How You Know You’ve Succeeded

Can you give me an example of when you knew you had succeeded in an implementation effort, or in improving the inclusive education practices at a given organization?

One example of a success indicator exists in the language used to describe the work. For instance, a special education teacher working with an equity coach or general education teacher referring to a student with cognitive disabilities as “our student.” This word choice – our – reflects a mutual investment in the goals of the student across professionals, and acknowledgement that different
professionals bring different expertise and perspectives to bear on educational delivery. Another example exists in the artifacts of culture that present themselves in practice, such as the
recognition of student or professional achievement. When a student with significant complex needs is able to successfully participate in classroom activities (competitions, quizzes, projects, etc.), and be publicly acknowledged for their work alongside the general education students, this works to close the gaps between curriculums, professional perspectives, and education practices across a school.

Advice for Current/Future Professionals in Implementation

If you could give your past self, or anyone implementing evidence-based practices some advice about how they should approach implementation science, what would the advice be?

“When using implementation science it’s not about you doing it, it’s about you building others’ capacity to do it.” It is important to keep in mind that old saying, “Give a man a fish, and you feed him for a day.
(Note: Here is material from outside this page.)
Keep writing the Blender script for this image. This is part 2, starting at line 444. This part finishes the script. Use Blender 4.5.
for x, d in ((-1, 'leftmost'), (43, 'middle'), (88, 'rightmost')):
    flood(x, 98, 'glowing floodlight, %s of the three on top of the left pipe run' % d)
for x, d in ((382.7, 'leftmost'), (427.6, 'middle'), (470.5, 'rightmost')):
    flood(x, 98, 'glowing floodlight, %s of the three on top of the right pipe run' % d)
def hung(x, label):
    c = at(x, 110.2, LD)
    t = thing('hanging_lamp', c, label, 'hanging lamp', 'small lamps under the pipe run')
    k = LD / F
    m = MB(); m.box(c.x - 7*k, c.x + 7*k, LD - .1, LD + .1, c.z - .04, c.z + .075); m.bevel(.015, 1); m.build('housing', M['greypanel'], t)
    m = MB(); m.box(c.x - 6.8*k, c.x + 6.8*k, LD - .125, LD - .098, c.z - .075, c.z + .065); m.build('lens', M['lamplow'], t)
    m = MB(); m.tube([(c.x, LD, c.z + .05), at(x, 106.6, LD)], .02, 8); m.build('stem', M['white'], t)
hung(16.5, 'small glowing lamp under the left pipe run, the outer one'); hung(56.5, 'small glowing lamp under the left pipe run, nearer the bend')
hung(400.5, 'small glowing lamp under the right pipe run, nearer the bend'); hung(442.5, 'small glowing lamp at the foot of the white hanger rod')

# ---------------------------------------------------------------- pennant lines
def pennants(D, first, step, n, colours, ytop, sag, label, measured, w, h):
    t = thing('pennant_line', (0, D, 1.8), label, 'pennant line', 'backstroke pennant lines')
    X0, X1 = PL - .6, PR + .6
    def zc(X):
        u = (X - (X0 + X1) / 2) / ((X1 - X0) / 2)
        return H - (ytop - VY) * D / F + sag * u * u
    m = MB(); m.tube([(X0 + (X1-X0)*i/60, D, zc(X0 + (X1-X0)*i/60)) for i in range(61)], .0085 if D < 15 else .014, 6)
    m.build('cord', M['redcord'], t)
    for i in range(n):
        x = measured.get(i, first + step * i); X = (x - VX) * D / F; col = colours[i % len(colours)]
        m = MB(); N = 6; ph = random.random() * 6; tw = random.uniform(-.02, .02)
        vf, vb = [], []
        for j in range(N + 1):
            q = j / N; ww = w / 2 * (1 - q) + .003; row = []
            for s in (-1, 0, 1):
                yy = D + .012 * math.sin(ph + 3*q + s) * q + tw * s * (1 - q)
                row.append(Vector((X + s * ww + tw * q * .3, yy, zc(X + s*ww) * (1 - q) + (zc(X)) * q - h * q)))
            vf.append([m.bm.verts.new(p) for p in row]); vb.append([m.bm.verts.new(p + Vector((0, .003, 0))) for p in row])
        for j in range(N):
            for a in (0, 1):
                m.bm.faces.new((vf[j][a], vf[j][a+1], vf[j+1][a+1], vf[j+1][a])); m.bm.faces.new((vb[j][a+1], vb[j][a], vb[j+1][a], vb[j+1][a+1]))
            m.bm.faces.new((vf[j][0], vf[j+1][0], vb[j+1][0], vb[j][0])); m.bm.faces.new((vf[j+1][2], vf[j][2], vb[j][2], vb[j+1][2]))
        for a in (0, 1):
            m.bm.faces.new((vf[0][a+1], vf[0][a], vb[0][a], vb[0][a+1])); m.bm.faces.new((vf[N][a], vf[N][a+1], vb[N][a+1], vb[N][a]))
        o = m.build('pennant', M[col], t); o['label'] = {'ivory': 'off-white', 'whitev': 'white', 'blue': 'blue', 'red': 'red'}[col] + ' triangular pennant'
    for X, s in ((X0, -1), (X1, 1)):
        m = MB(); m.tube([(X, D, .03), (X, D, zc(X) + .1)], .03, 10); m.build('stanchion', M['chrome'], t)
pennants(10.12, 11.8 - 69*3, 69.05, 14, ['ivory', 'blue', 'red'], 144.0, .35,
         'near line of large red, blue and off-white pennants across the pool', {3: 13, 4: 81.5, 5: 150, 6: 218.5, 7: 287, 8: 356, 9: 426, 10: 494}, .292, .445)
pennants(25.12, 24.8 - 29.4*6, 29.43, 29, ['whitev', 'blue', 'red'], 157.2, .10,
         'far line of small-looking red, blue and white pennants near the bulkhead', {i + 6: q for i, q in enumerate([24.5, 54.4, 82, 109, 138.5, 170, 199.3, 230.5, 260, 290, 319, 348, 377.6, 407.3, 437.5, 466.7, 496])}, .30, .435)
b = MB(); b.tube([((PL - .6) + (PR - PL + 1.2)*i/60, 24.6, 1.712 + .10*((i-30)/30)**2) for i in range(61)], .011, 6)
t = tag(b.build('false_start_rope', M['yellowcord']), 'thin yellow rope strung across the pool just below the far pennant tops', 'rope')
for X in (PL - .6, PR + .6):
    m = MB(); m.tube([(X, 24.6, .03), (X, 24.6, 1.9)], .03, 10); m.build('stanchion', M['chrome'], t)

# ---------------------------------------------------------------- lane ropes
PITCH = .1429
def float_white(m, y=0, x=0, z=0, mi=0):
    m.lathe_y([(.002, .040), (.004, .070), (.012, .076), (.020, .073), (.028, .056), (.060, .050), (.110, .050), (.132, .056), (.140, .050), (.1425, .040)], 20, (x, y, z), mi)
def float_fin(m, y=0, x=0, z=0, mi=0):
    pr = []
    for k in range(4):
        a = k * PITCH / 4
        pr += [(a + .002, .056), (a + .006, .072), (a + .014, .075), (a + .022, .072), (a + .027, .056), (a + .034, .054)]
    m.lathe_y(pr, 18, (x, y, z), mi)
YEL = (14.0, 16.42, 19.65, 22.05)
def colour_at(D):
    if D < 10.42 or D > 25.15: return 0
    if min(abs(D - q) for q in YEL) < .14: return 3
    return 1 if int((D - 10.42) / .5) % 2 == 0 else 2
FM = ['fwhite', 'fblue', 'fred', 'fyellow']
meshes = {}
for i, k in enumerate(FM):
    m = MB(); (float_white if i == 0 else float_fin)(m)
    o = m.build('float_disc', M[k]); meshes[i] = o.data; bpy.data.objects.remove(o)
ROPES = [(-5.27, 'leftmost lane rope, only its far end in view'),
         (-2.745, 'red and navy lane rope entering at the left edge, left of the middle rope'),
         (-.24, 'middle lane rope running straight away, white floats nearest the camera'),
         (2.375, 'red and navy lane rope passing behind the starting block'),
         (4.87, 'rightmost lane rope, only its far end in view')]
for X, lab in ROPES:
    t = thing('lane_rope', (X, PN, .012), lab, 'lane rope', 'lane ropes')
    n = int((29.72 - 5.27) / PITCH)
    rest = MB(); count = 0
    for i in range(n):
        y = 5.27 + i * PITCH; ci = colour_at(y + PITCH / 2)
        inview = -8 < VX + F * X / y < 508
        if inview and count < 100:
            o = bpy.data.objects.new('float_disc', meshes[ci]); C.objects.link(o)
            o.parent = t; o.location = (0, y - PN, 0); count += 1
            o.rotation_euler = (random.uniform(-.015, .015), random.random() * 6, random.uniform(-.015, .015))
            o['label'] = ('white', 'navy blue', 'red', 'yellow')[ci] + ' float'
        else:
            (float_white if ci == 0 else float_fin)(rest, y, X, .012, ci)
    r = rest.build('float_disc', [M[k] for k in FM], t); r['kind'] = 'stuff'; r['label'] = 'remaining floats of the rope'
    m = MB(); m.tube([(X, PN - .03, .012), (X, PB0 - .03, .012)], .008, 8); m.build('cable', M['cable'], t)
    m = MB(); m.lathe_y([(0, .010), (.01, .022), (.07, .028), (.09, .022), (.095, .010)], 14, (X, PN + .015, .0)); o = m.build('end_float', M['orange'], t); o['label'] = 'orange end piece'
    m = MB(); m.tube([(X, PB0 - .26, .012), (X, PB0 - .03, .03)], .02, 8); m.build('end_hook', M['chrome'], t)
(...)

Teach a man to fish, and you feed him for a lifetime.” We should continually ask those with whom we work what they need in order to accomplish some goal
or objective, as opposed to working towards that goal or objective on their behalf. This requires a continual renegotiation of agreed upon goals and priorities, so that shared goals can be reaffirmed through action, environment, and input.

Closing the Gaps – Implementation 2.0

Implementation science is a very nascent field in terms of earnest study and appreciation across industries. What gaps do you see in the literature, or what direction would you hope that
implementation science as a field chooses to investigate more intentionally in the years to come?

Investigating how to effectively illustrate complexities that are currently incompletely articulated should be a goal for the field. Things like the non-linear aspect of work, the iterative nature of skill development, the relationship-based facilitators and impediments to change that exist in any complex human organization. Deb stated that implementation is a “complex structure within complex structures,” and as such we must make processes clear for the implementation of layered practices which must account for a vast diversity of perspectives, cultures, beliefs, and experience.

Deb also noted that she is an anthropologist by training, and has spent a lot of time talking about systems change in unique cultural contexts. In these unique contexts, it’s really interesting what works and what doesn’t due to cultural practice and community belief. Capturing this level of nuance more completely in the implementation science literature should be a goal for future generations of researchers, implementation specialists, and practitioners who use evidence-based innovations.


GIS thanks Deb Taub for her time throughout this insightful, engaging conversation. Her commitment to her professional peers is evident in her work, and it is a privilege to draw upon her experience in implementation as a resource for GIS members. We are grateful to have spent this time with her, and hope that her perspective and voice come to bear for many years to come on the work of the Global Implementation Society.